O grande jogo do século XXI

A imprensa ocidental ataca ferozmente o Estado Islâmico, mas raramente diz que o mesmo foi criado com ajuda dos EUA. A existência de consultores militares norte-americanos na região é uma possibilidade real e explica porque a Casa Branca insiste em impedir que outros países dêem assistência ao regime de Damasco.

O primeiro enfrentamento entre russos e norte-americanos na região foi naval. Uma frota dos EUA ficou frente a frente com uma frota da Rússia próxima ao litoral sírio. Segundo alguns, os norte-americanos chegaram a disparar alguns mísseis que foram interceptados pelos russos.

Nos últimos dias fomos surpreendidos por duas notícias que geram interesse e cautela. A primeira é o envio de soldados iranianos para combater os degoladores de infiéis na fronteira de Síria e Iraque. A segunda é a existência de uma frota chinesa rumando para a região de conflito. Russos e chineses solidificaram uma aliança para garantir um regime que norte-americanos estão tentando destruir de todas as maneiras.

O envolvimento da China e da Rússia no conflito da Síria é perfeitamente compreensível. Os chineses importam petróleo do Irã, país ameaçado pela expansão do Estado Islâmico, fato que sem dúvida ocorrerá caso Assad seja removido do poder na Síria. Os iranianos compram armamentos e tecnologia nuclear da Rússia. China e Rússia tem interesses econômicos e estratégicos na região e, sem dúvida alguma, resolveram desafiar abertamente a hegemonia planetária dos EUA.

Gostemos ou não as relações internacionais em curso se definem pela hegemonia dos EUA.

“Giovanni Arrighi, que dificilmente pode ser visto como um membro da Teoria da Dependência,  havia percebido que a ascensão das grandes potências, que definem o sistema internacional, ocorre justamente em ambiente de guerras e disputas coloniais. Disso nascem os ciclos históricos comandados pelos países hegemônicos que transformam a parte derrotada política e economicamente em periferia. Assim  se deu com a preeminência holandesa no século XVII e posteriormente com a Grã-Bretanha no século XIX.

E o século XX contaria com a hegemonia norte-americana que demonstraria desenvoltura internacional, que não apenas reproduziria a das antigas potências mundiais, mas traria renovações que somente um país das qualificações dos Estados Unidos teria condições. O volumoso parque industrial presente em todo o mundo, a grandiosa máquina de guerra e a poderosa relação financeira com o dólar são itens que, para Arrigh, impulsionam Washington à posição de centro mundial da política internacional.” (Teoria das Relações Internacionais, André Luis Varella Nunes (org.), editora Vozes, Petrópolis-RJ, 2014, Capitulo 6 de autoria de José Alexandre Altahyde Hage, p. 271)

É exatamente a credibilidade desta hegemonia que está em disputa na Síria.

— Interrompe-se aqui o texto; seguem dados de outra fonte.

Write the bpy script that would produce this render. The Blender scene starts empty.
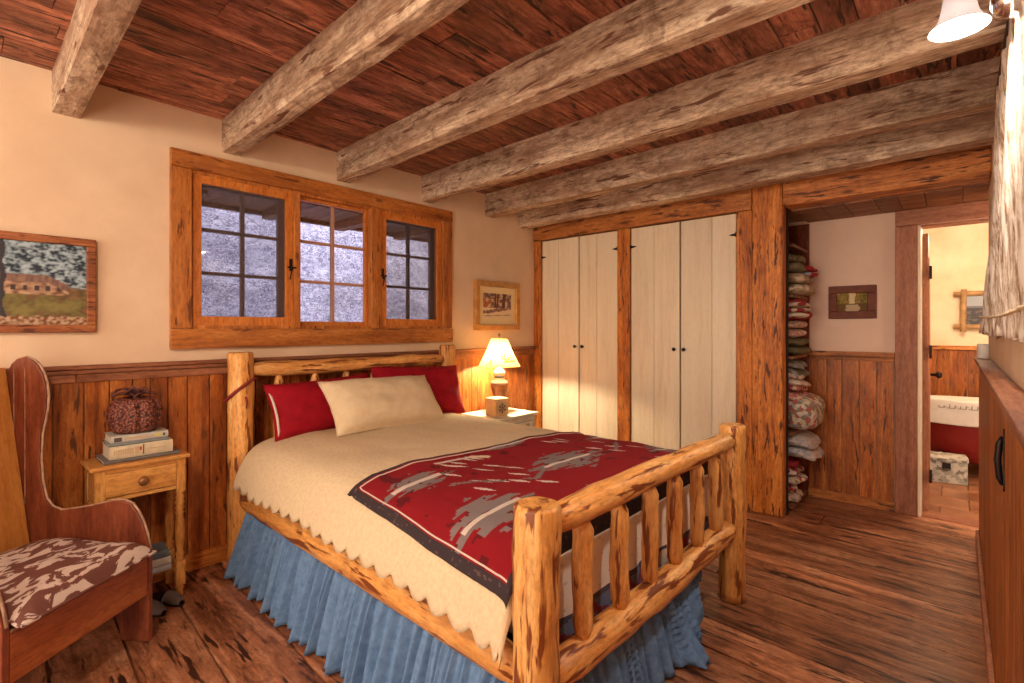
import bpy, math, random
from mathutils import Vector, Matrix, noise
random.seed(7)
S = bpy.context.scene
COL = S.collection
PI = math.pi

# ------------------------------------------------------------------ camera
cam_d = bpy.data.cameras.new('camera'); cam = bpy.data.objects.new('camera', cam_d); COL.objects.link(cam)
cam_d.sensor_width = 36.0; cam_d.lens = 36.0 * 500.6 / 1024.0
cam_d.shift_y = -13.5 / 1024.0
cam_d.clip_start = 0.02
cam.location = (0, 0, 1.4)
cam.rotation_euler = (math.radians(90), 0, math.radians(41.66 - 90))
S.camera = cam
S.view_settings.view_transform = 'Standard'
S.view_settings.look = 'None'
S.view_settings.exposure = 0.45
S.view_settings.gamma = 1.0
S.view_settings.use_curve_mapping = False

# ------------------------------------------------------------------ world and lights
W = bpy.data.worlds.new('world'); S.world = W; W.use_nodes = True
bg = W.node_tree.nodes['Background']
bg.inputs[0].default_value = (1.0, 0.80, 0.63, 1); bg.inputs[1].default_value = 2.9

def light(name, kind, loc, power, color, size=0.1, rot=None, size_y=None, spot=None):
    d = bpy.data.lights.new(name, kind); d.energy = power; d.color = color
    if kind == 'AREA':
        d.size = size
        if size_y: d.shape = 'RECTANGLE'; d.size_y = size_y
    elif kind in ('POINT', 'SPOT'):
        d.shadow_soft_size = size
    o = bpy.data.objects.new(name, d); COL.objects.link(o); o.location = loc
    if rot: o.rotation_euler = rot
    return o
WARM = (1.0, 0.80, 0.58)
light('dusk_sky_light', 'AREA', (2.0, 3.75, 3.6), 95, (0.40, 0.53, 1.0), 4.0, (math.radians(25), 0, 0), 0.8)
light('bathroom_lamp_light', 'POINT', (5.6, -0.2, 2.25), 38, (1.0, 0.84, 0.62), 0.12)
light('room_ceiling_lamp_light', 'POINT', (-0.35, 1.15, 2.38), 62, WARM, 0.10)

# ------------------------------------------------------------------ mesh helpers
class MB:
    def __init__(s):
        s.v = []; s.f = []; s.rv = []; s.sm = []
    def add(s, vs, fs, rv=None, smooth=False):
        n = len(s.v); s.v.extend([tuple(p) for p in vs])
        if rv is None: rv = random.random()
        for f in fs:
            s.f.append(tuple(i + n for i in f)); s.rv.append(rv); s.sm.append(smooth)
        return s
    def box(s, x0, x1, y0, y1, z0, z1, rv=None, m=None):
        vs = [Vector(p) for p in ((x0,y0,z0),(x1,y0,z0),(x1,y1,z0),(x0,y1,z0),(x0,y0,z1),(x1,y0,z1),(x1,y1,z1),(x0,y1,z1))]
        if m: vs = [m @ p for p in vs]
        return s.add(vs, [(0,3,2,1),(4,5,6,7),(0,1,5,4),(1,2,6,5),(2,3,7,6),(3,0,4,7)], rv)
    def prism(s, poly, d0, d1, axis='y', rv=None, m=None, smooth=False):
        # poly: 2D points; extruded from d0 to d1 on axis
        def P(a, b, d):
            if axis == 'y': return Vector((a, d, b))
            if axis == 'x': return Vector((d, a, b))
            return Vector((a, b, d))
        n = len(poly)
        vs = [P(a, b, d0) for a, b in poly] + [P(a, b, d1) for a, b in poly]
        if m: vs = [m @ p for p in vs]
        area = sum(poly[i][0]*poly[(i+1)%n][1]-poly[(i+1)%n][0]*poly[i][1] for i in range(n))
        fl = (area > 0) != (axis == 'y')
        if fl: fs = [tuple(range(n-1,-1,-1)), tuple(range(n, 2*n))] + [(i,(i+1)%n,n+(i+1)%n,n+i) for i in range(n)]
        else: fs = [tuple(range(n)), tuple(range(2*n-1, n-1, -1))] + [(i,n+i,n+(i+1)%n,(i+1)%n) for i in range(n)]
        return s.add(vs, fs, rv, smooth)
    def lathe(s, prof, seg=24, c=(0,0,0), rv=None, m=None, smooth=True, wob=None):
        vs = []; fs = []
        for (r, z) in prof:
            for k in range(seg):
                a = 2*PI*k/seg
                rr = r * (wob(a, z) if wob else 1)
                p = Vector((c[0]+rr*math.cos(a), c[1]+rr*math.sin(a), c[2]+z))
                vs.append(m @ p if m else p)
        for i in range(len(prof)-1):
            for k in range(seg):
                k2 = (k+1)%seg
                fs.append((i*seg+k, i*seg+k2, (i+1)*seg+k2, (i+1)*seg+k))
        s.add(vs, fs, rv, smooth)
        n0 = len(s.v)-len(vs)
        r0 = s.rv[-1]
        if prof[0][0] > 1e-4: s.f.append(tuple(n0+k for k in range(seg-1,-1,-1))); s.rv.append(r0); s.sm.append(False)
        if prof[-1][0] > 1e-4: s.f.append(tuple(n0+(len(prof)-1)*seg+k for k in range(seg))); s.rv.append(r0); s.sm.append(False)
        return s
    def tube(s, pts, rad, seg=14, rv=None, bumpy=0.0, seed=0.0, cap=True, sx=1.0, sz=1.0):
        pts = [Vector(p) for p in pts]; n = len(pts); vs = []; fs = []
        t0 = (pts[1]-pts[0]).normalized()
        ref = Vector((0,0,1)) if abs(t0.z) < .9 else Vector((1,0,0))
        for i, p in enumerate(pts):
            t = (pts[min(i+1,n-1)]-pts[max(i-1,0)]).normalized()
            a = ref.cross(t).normalized(); b = t.cross(a).normalized()
            r = rad[i] if isinstance(rad, (list, tuple)) else rad
            for k in range(seg):
                an = 2*PI*k/seg
                d = a*math.cos(an)*sx+b*math.sin(an)*sz
                rr = r*(1+bumpy*noise.noise(Vector((math.cos(an)*1.6+seed, math.sin(an)*1.6, i*.35+seed*3)))) if bumpy else r
                vs.append(p+d*rr)
        for i in range(n-1):
            for k in range(seg):
                k2 = (k+1)%seg
                fs.append((i*seg+k, i*seg+k2, (i+1)*seg+k2, (i+1)*seg+k))
        s.add(vs, fs, rv, True)
        if cap:
            n0 = len(s.v)-len(vs); r0 = s.rv[-1]
            s.f.append(tuple(n0+k for k in range(seg-1,-1,-1))); s.rv.append(r0); s.sm.append(False)
            s.f.append(tuple(n0+(n-1)*seg+k for k in range(seg))); s.rv.append(r0); s.sm.append(False)
        return s
    def grid(s, nu, nv, fn, rv=None, smooth=True, closed_u=False):
        vs = [fn(i/nu, j/nv) for j in range(nv+1) for i in range(nu+1)]
        fs = [(j*(nu+1)+i, j*(nu+1)+i+1, (j+1)*(nu+1)+i+1, (j+1)*(nu+1)+i) for j in range(nv) for i in range(nu)]
        return s.add(vs, fs, rv, smooth)
    def build(s, name, mat, parent=None, loc=None, rotz=0, bevel=0, subsurf=0, solid=0, solid_off=-1):
        me = bpy.data.meshes.new(name); me.from_pydata(s.v, [], s.f); me.update()
        at = me.attributes.new('rv', 'FLOAT', 'FACE'); at.data.foreach_set('value', s.rv)
        me.polygons.foreach_set('use_smooth', s.sm)
        if mat: me.materials.append(mat)
        o = bpy.data.objects.new(name, me); COL.objects.link(o)
        if parent: o.parent = parent
        if loc: o.location = loc
        if rotz: o.rotation_euler = (0,0,rotz)
        if solid:
            md = o.modifiers.new('solid', 'SOLIDIFY'); md.thickness = solid; md.offset = solid_off
        if bevel:
            md = o.modifiers.new('bevel', 'BEVEL'); md.width = bevel; md.segments = 2; md.limit_method = 'ANGLE'; md.angle_limit = math.radians(40)
        if subsurf:
            md = o.modifiers.new('sub', 'SUBSURF'); md.levels = subsurf; md.render_levels = subsurf
        return o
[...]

Russos e chineses deixaram aos norte-americanos apenas duas opções: abandonar o Estado Islâmico à própria sorte e se aceitar a redução de sua influência no Oriente Médio; entrar em guerra com a Rússia e a China sob a alegação de que ambas não tem direito de proteger o regime de Assad. Um terremoto de proporções inimagináveis está ocorrendo no mundo e certamente afetará a política externa dos EUA nos próximos meses. A afirmação do pré-candidato Donald Trump de que não entraria em guerra por causa da Síria é um fato importantíssimo. Se ele for eleito o império começará a ser desmantelado? As palavras dele, contudo, não representam um consenso.

O Japão aprovou uma nova lei que o coloca militarmente ao lado dos EUA em caso de conflito. É sintomática a reivindicação japonesa de retomada do controle das Ilhas Sakalinas, conquistadas pela Rússia durante a II Guerra Mundial. O aumento da presença militar orte-americana na Ucrânia e no Mar da China sugerem que o grande jogo apenas começou. Os EUA e os traficantes cariocas agem segundo a mesma lógica: ambos se preparam para a guerra a fim de preservar o controle dos territórios em que traficam suas mercadorias (drogas, armamentos e influência).

Qualquer que seja a solução desta disputa, o mundo não será o mesmo. Se houver guerra entre potências na Europa, no Oriente Médio e na Ásia, será melhor para o Brasil se esforçar para garantir a paz no Atlântico Sul.